* Problem details *
Which lines hold the string "script"? Copy every one of them.

* Recorded information *
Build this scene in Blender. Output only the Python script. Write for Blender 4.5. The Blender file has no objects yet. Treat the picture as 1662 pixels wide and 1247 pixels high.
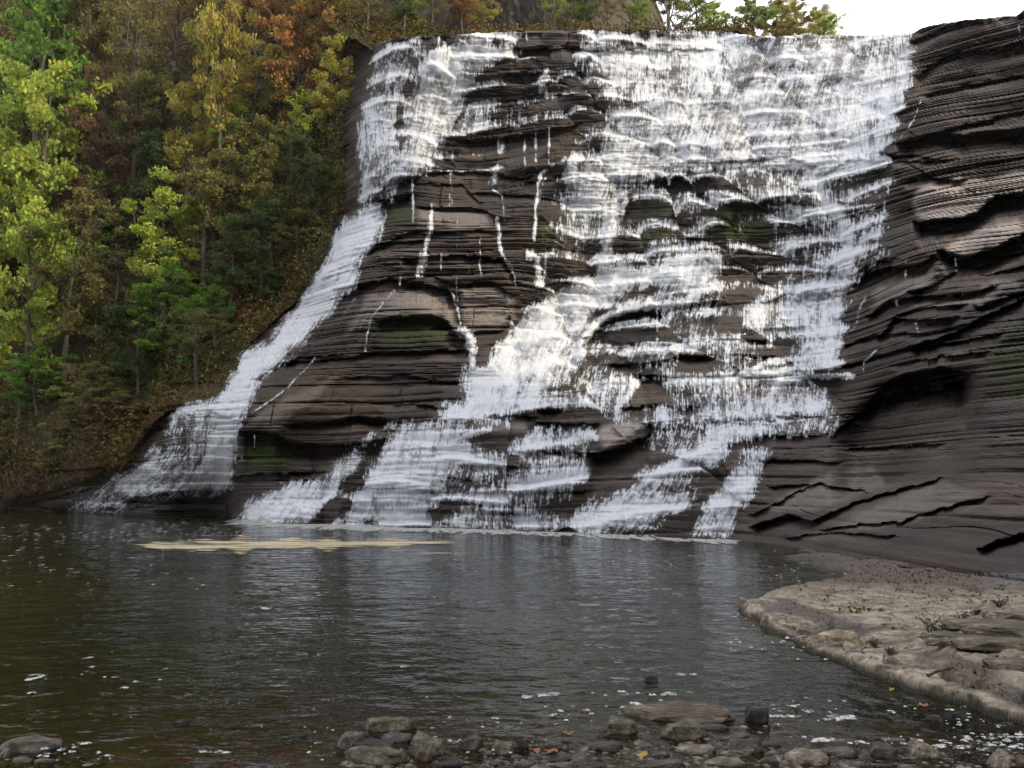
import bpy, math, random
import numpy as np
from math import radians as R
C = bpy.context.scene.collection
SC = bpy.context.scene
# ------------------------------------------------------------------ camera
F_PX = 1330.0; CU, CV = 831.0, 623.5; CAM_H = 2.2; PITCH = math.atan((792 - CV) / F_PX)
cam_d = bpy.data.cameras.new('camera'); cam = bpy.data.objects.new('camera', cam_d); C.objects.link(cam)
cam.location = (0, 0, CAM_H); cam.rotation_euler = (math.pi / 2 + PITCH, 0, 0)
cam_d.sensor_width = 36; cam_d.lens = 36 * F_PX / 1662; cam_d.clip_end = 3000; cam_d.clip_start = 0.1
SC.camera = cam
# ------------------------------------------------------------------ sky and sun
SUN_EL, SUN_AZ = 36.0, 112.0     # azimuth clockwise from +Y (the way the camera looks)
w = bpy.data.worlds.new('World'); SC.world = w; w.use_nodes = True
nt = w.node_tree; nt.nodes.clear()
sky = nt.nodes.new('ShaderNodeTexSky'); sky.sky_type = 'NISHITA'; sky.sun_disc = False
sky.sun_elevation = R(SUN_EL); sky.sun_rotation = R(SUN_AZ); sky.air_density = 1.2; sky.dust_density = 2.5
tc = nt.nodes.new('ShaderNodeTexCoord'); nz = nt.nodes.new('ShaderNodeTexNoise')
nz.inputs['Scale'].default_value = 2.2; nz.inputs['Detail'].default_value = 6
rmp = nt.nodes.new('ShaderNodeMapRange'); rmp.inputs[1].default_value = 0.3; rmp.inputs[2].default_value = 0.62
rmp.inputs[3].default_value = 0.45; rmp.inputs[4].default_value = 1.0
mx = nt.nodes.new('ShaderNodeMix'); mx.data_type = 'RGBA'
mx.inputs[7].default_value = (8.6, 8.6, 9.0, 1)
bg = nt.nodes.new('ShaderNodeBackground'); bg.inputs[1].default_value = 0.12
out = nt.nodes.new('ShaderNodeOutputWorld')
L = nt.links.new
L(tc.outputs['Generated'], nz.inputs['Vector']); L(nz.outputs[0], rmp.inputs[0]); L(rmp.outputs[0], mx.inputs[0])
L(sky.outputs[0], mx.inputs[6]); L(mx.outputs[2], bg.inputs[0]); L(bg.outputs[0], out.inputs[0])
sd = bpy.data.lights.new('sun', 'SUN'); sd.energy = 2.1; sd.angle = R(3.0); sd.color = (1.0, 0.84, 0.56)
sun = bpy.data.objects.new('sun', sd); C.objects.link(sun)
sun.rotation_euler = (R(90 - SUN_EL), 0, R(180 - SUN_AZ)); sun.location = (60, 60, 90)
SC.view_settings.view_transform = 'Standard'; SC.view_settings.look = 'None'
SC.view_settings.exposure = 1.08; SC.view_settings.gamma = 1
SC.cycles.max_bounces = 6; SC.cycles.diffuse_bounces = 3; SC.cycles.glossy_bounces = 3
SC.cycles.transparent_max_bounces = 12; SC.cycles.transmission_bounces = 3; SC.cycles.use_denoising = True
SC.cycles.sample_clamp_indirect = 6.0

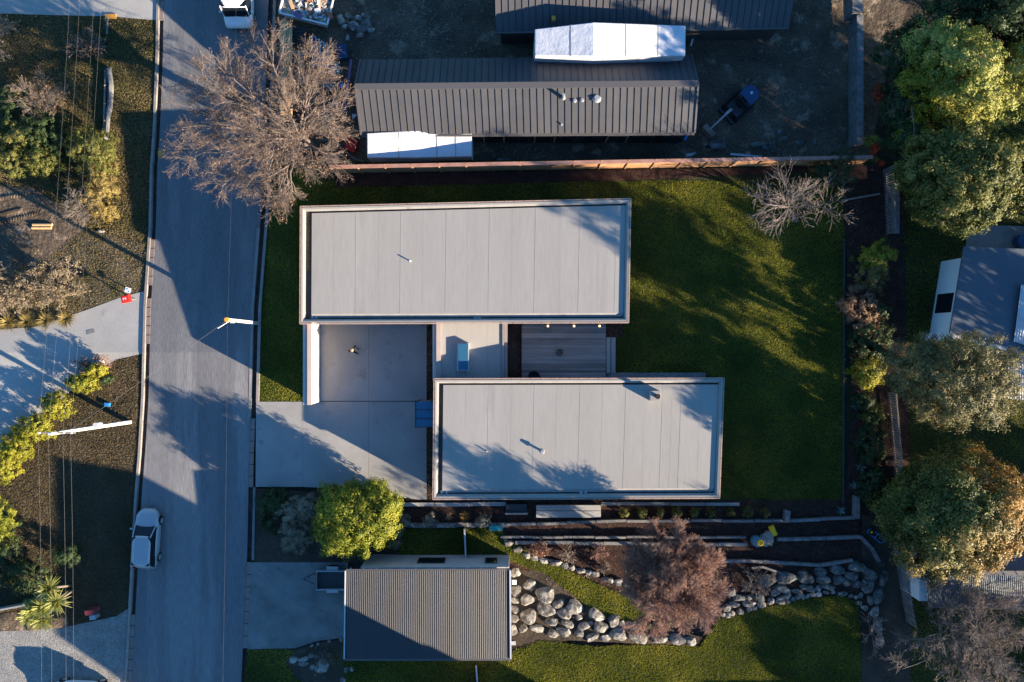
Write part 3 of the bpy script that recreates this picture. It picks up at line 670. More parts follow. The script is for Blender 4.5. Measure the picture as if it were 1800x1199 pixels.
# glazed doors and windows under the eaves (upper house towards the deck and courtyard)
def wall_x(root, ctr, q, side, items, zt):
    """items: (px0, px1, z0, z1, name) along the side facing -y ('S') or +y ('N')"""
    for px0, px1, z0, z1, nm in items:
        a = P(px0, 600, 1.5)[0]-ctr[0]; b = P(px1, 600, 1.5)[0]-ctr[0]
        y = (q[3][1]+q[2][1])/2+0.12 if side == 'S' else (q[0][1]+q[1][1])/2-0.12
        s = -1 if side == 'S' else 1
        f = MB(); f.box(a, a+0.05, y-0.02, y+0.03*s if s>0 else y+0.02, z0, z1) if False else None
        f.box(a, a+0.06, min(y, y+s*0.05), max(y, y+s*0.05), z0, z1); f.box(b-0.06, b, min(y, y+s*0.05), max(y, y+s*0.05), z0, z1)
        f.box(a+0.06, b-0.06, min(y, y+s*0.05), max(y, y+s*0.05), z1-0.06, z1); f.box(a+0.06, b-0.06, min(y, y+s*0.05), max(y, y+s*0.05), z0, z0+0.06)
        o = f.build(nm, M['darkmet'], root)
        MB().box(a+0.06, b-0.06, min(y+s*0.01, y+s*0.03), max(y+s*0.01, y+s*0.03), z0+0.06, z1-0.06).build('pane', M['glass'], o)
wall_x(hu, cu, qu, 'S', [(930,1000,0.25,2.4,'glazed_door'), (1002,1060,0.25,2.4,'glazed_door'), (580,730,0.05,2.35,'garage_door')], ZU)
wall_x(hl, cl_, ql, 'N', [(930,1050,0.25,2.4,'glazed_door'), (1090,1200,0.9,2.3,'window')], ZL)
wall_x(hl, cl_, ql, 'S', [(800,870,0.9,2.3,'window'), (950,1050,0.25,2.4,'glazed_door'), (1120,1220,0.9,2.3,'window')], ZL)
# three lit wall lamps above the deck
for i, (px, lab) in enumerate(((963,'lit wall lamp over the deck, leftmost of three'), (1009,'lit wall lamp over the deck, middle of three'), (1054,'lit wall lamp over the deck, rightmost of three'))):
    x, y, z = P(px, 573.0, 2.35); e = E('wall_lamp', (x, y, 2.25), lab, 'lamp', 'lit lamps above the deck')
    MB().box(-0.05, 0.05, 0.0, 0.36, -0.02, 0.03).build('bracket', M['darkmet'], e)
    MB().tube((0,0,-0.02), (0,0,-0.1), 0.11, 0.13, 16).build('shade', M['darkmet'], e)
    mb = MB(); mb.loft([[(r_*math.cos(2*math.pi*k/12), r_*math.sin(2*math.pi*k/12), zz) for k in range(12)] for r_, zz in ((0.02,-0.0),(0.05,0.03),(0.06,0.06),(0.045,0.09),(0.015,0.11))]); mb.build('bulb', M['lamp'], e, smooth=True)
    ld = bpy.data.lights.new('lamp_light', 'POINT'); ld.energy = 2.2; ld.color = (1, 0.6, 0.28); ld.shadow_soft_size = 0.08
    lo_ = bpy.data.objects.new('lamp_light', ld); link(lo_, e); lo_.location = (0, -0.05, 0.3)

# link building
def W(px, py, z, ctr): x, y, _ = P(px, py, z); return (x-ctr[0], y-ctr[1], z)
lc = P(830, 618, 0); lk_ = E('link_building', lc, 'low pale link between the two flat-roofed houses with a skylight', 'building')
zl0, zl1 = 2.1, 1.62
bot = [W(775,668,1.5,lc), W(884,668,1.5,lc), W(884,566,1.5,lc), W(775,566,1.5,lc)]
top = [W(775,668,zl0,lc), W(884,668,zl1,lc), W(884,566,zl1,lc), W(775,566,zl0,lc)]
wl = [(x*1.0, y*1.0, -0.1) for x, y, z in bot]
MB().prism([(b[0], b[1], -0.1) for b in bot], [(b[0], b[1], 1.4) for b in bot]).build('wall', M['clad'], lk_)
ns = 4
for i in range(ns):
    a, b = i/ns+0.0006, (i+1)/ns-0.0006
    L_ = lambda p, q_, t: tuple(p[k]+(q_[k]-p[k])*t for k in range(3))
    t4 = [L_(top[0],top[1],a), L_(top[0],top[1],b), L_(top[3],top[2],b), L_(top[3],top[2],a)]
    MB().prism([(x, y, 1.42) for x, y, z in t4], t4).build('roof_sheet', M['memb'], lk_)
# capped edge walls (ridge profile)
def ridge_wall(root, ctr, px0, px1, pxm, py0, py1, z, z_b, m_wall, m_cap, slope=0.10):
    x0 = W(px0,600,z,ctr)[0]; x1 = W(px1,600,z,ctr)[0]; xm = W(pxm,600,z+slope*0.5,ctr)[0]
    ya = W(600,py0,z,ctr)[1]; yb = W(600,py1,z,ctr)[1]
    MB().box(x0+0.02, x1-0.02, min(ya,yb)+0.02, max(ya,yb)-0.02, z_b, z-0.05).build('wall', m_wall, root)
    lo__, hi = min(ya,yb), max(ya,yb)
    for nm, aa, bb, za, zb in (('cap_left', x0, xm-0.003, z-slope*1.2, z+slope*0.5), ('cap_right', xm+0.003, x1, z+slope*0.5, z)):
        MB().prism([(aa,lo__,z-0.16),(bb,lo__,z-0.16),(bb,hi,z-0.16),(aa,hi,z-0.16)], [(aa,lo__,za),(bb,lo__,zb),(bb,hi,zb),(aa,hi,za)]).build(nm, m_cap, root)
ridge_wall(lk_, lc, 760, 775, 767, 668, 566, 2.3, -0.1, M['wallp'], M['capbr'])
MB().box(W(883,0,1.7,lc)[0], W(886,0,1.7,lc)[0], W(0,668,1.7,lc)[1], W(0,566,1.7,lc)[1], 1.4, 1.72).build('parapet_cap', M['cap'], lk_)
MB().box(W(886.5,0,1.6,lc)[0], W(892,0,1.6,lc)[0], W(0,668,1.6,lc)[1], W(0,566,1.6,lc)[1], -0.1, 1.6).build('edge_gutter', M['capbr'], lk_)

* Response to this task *
Build this scene in Blender. Output only the Python script. Write for Blender 4.5. The Blender file has no objects yet. Treat the picture as 1662 pixels wide and 1247 pixels high.
Write part 3 of the bpy script that recreates this picture. It picks up at line 670. More parts follow. The script is for Blender 4.5. Measure the picture as if it were 1800x1199 pixels.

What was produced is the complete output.